INFORMATION SHOWN:
:::
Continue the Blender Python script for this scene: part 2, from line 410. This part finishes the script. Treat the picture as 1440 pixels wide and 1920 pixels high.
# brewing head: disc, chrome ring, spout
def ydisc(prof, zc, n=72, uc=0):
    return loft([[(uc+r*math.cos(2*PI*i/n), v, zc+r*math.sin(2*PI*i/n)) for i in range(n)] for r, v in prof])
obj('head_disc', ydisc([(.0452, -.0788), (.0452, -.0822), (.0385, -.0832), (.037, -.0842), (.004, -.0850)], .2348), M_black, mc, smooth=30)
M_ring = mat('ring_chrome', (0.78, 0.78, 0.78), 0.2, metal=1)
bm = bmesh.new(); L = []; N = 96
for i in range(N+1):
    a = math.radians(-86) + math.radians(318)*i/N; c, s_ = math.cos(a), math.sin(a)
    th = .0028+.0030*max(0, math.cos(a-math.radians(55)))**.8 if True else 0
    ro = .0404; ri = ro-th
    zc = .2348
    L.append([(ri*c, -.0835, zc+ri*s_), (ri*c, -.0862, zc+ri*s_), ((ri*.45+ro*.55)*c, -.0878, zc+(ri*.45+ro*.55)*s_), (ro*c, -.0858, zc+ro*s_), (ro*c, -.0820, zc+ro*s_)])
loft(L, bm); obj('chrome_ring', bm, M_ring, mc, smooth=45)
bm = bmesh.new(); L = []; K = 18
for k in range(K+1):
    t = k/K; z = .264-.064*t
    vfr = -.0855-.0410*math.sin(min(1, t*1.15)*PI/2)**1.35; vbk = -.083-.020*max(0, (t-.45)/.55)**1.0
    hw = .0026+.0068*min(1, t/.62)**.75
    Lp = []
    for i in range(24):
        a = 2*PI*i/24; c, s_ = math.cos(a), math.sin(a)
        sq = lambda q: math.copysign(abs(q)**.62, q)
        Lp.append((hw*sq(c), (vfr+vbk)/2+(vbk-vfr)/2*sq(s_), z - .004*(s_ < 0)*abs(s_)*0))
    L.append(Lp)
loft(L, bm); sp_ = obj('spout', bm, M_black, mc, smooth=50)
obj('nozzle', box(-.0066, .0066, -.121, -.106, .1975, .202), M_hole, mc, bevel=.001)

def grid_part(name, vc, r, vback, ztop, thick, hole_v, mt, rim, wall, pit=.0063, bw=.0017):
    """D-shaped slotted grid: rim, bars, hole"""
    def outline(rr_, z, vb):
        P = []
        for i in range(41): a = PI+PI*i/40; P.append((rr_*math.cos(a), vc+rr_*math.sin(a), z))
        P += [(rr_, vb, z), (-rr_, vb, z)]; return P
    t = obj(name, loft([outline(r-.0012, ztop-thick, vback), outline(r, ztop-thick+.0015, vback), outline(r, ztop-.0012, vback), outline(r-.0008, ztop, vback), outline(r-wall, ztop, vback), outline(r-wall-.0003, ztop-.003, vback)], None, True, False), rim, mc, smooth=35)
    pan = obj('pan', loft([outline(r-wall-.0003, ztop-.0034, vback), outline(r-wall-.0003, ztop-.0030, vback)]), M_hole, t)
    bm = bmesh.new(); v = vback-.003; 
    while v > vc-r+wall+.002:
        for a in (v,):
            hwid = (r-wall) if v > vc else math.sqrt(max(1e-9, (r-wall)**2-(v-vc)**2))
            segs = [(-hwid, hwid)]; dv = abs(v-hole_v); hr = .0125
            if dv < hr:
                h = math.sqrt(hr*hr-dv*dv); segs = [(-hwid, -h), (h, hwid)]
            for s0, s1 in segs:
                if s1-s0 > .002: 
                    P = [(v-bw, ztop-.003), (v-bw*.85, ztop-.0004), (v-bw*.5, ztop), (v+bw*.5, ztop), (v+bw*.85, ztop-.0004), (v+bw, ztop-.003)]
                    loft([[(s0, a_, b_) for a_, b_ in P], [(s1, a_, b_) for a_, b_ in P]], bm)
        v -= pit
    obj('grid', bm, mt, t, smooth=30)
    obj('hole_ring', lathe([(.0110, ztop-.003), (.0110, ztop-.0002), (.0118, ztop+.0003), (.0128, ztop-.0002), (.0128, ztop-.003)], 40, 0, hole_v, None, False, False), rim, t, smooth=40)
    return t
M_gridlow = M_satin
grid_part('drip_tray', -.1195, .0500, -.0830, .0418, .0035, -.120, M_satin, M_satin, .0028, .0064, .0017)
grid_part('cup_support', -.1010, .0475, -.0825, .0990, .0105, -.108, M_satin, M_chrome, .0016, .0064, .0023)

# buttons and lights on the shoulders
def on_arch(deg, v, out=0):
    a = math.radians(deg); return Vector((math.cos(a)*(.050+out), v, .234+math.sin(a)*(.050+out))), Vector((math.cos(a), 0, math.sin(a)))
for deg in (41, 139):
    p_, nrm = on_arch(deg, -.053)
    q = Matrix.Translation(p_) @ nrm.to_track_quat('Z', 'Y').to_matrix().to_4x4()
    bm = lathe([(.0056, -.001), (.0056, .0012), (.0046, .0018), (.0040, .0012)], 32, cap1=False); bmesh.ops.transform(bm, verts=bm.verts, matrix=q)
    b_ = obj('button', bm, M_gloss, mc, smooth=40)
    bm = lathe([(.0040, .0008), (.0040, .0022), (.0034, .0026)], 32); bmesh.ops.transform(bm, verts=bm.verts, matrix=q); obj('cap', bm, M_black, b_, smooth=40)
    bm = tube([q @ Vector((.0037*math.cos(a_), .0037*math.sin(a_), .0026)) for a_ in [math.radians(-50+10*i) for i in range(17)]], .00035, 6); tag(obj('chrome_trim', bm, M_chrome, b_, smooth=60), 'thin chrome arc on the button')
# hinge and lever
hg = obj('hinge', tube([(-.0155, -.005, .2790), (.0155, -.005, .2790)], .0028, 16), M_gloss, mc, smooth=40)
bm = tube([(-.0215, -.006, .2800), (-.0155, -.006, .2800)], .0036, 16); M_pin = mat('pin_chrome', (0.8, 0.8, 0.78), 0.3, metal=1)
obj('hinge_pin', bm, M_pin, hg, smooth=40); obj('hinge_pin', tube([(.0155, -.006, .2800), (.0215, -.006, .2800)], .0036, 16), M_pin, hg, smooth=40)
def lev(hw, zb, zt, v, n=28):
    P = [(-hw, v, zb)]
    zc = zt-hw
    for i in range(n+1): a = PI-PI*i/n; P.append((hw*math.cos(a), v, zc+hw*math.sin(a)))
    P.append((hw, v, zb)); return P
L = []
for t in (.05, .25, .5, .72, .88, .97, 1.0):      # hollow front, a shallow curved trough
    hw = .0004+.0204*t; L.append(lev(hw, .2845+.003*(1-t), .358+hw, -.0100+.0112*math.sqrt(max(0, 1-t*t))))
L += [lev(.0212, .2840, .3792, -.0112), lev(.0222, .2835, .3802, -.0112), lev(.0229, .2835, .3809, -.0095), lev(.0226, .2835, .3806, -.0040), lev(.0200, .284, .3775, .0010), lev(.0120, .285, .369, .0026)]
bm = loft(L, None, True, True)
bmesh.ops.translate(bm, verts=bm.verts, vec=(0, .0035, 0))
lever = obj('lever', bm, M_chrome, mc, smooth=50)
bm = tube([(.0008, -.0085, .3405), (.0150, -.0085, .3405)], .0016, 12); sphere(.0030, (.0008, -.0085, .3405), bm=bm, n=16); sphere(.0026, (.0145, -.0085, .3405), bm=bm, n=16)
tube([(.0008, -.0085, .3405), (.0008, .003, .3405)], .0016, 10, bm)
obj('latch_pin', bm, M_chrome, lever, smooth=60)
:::
SET EXERCISE:
Your task is to repeat every line exactly.

EXPECTED ANSWER:
Continue the Blender Python script for this scene: part 2, from line 410. This part finishes the script. Treat the picture as 1440 pixels wide and 1920 pixels high.
# brewing head: disc, chrome ring, spout
def ydisc(prof, zc, n=72, uc=0):
    return loft([[(uc+r*math.cos(2*PI*i/n), v, zc+r*math.sin(2*PI*i/n)) for i in range(n)] for r, v in prof])
obj('head_disc', ydisc([(.0452, -.0788), (.0452, -.0822), (.0385, -.0832), (.037, -.0842), (.004, -.0850)], .2348), M_black, mc, smooth=30)
M_ring = mat('ring_chrome', (0.78, 0.78, 0.78), 0.2, metal=1)
bm = bmesh.new(); L = []; N = 96
for i in range(N+1):
    a = math.radians(-86) + math.radians(318)*i/N; c, s_ = math.cos(a), math.sin(a)
    th = .0028+.0030*max(0, math.cos(a-math.radians(55)))**.8 if True else 0
    ro = .0404; ri = ro-th
    zc = .2348
    L.append([(ri*c, -.0835, zc+ri*s_), (ri*c, -.0862, zc+ri*s_), ((ri*.45+ro*.55)*c, -.0878, zc+(ri*.45+ro*.55)*s_), (ro*c, -.0858, zc+ro*s_), (ro*c, -.0820, zc+ro*s_)])
loft(L, bm); obj('chrome_ring', bm, M_ring, mc, smooth=45)
bm = bmesh.new(); L = []; K = 18
for k in range(K+1):
    t = k/K; z = .264-.064*t
    vfr = -.0855-.0410*math.sin(min(1, t*1.15)*PI/2)**1.35; vbk = -.083-.020*max(0, (t-.45)/.55)**1.0
    hw = .0026+.0068*min(1, t/.62)**.75
    Lp = []
    for i in range(24):
        a = 2*PI*i/24; c, s_ = math.cos(a), math.sin(a)
        sq = lambda q: math.copysign(abs(q)**.62, q)
        Lp.append((hw*sq(c), (vfr+vbk)/2+(vbk-vfr)/2*sq(s_), z - .004*(s_ < 0)*abs(s_)*0))
    L.append(Lp)
loft(L, bm); sp_ = obj('spout', bm, M_black, mc, smooth=50)
obj('nozzle', box(-.0066, .0066, -.121, -.106, .1975, .202), M_hole, mc, bevel=.001)

def grid_part(name, vc, r, vback, ztop, thick, hole_v, mt, rim, wall, pit=.0063, bw=.0017):
    """D-shaped slotted grid: rim, bars, hole"""
    def outline(rr_, z, vb):
        P = []
        for i in range(41): a = PI+PI*i/40; P.append((rr_*math.cos(a), vc+rr_*math.sin(a), z))
        P += [(rr_, vb, z), (-rr_, vb, z)]; return P
    t = obj(name, loft([outline(r-.0012, ztop-thick, vback), outline(r, ztop-thick+.0015, vback), outline(r, ztop-.0012, vback), outline(r-.0008, ztop, vback), outline(r-wall, ztop, vback), outline(r-wall-.0003, ztop-.003, vback)], None, True, False), rim, mc, smooth=35)
    pan = obj('pan', loft([outline(r-wall-.0003, ztop-.0034, vback), outline(r-wall-.0003, ztop-.0030, vback)]), M_hole, t)
    bm = bmesh.new(); v = vback-.003; 
    while v > vc-r+wall+.002:
        for a in (v,):
            hwid = (r-wall) if v > vc else math.sqrt(max(1e-9, (r-wall)**2-(v-vc)**2))
            segs = [(-hwid, hwid)]; dv = abs(v-hole_v); hr = .0125
            if dv < hr:
                h = math.sqrt(hr*hr-dv*dv); segs = [(-hwid, -h), (h, hwid)]
            for s0, s1 in segs:
                if s1-s0 > .002: 
                    P = [(v-bw, ztop-.003), (v-bw*.85, ztop-.0004), (v-bw*.5, ztop), (v+bw*.5, ztop), (v+bw*.85, ztop-.0004), (v+bw, ztop-.003)]
                    loft([[(s0, a_, b_) for a_, b_ in P], [(s1, a_, b_) for a_, b_ in P]], bm)
        v -= pit
    obj('grid', bm, mt, t, smooth=30)
    obj('hole_ring', lathe([(.0110, ztop-.003), (.0110, ztop-.0002), (.0118, ztop+.0003), (.0128, ztop-.0002), (.0128, ztop-.003)], 40, 0, hole_v, None, False, False), rim, t, smooth=40)
    return t
M_gridlow = M_satin
grid_part('drip_tray', -.1195, .0500, -.0830, .0418, .0035, -.120, M_satin, M_satin, .0028, .0064, .0017)
grid_part('cup_support', -.1010, .0475, -.0825, .0990, .0105, -.108, M_satin, M_chrome, .0016, .0064, .0023)

# buttons and lights on the shoulders
def on_arch(deg, v, out=0):
    a = math.radians(deg); return Vector((math.cos(a)*(.050+out), v, .234+math.sin(a)*(.050+out))), Vector((math.cos(a), 0, math.sin(a)))
for deg in (41, 139):
    p_, nrm = on_arch(deg, -.053)
    q = Matrix.Translation(p_) @ nrm.to_track_quat('Z', 'Y').to_matrix().to_4x4()
    bm = lathe([(.0056, -.001), (.0056, .0012), (.0046, .0018), (.0040, .0012)], 32, cap1=False); bmesh.ops.transform(bm, verts=bm.verts, matrix=q)
    b_ = obj('button', bm, M_gloss, mc, smooth=40)
    bm = lathe([(.0040, .0008), (.0040, .0022), (.0034, .0026)], 32); bmesh.ops.transform(bm, verts=bm.verts, matrix=q); obj('cap', bm, M_black, b_, smooth=40)
    bm = tube([q @ Vector((.0037*math.cos(a_), .0037*math.sin(a_), .0026)) for a_ in [math.radians(-50+10*i) for i in range(17)]], .00035, 6); tag(obj('chrome_trim', bm, M_chrome, b_, smooth=60), 'thin chrome arc on the button')
# hinge and lever
hg = obj('hinge', tube([(-.0155, -.005, .2790), (.0155, -.005, .2790)], .0028, 16), M_gloss, mc, smooth=40)
bm = tube([(-.0215, -.006, .2800), (-.0155, -.006, .2800)], .0036, 16); M_pin = mat('pin_chrome', (0.8, 0.8, 0.78), 0.3, metal=1)
obj('hinge_pin', bm, M_pin, hg, smooth=40); obj('hinge_pin', tube([(.0155, -.006, .2800), (.0215, -.006, .2800)], .0036, 16), M_pin, hg, smooth=40)
def lev(hw, zb, zt, v, n=28):
    P = [(-hw, v, zb)]
    zc = zt-hw
    for i in range(n+1): a = PI-PI*i/n; P.append((hw*math.cos(a), v, zc+hw*math.sin(a)))
    P.append((hw, v, zb)); return P
L = []
for t in (.05, .25, .5, .72, .88, .97, 1.0):      # hollow front, a shallow curved trough
    hw = .0004+.0204*t; L.append(lev(hw, .2845+.003*(1-t), .358+hw, -.0100+.0112*math.sqrt(max(0, 1-t*t))))
L += [lev(.0212, .2840, .3792, -.0112), lev(.0222, .2835, .3802, -.0112), lev(.0229, .2835, .3809, -.0095), lev(.0226, .2835, .3806, -.0040), lev(.0200, .284, .3775, .0010), lev(.0120, .285, .369, .0026)]
bm = loft(L, None, True, True)
bmesh.ops.translate(bm, verts=bm.verts, vec=(0, .0035, 0))
lever = obj('lever', bm, M_chrome, mc, smooth=50)
bm = tube([(.0008, -.0085, .3405), (.0150, -.0085, .3405)], .0016, 12); sphere(.0030, (.0008, -.0085, .3405), bm=bm, n=16); sphere(.0026, (.0145, -.0085, .3405), bm=bm, n=16)
tube([(.0008, -.0085, .3405), (.0008, .003, .3405)], .0016, 10, bm)
obj('latch_pin', bm, M_chrome, lever, smooth=60)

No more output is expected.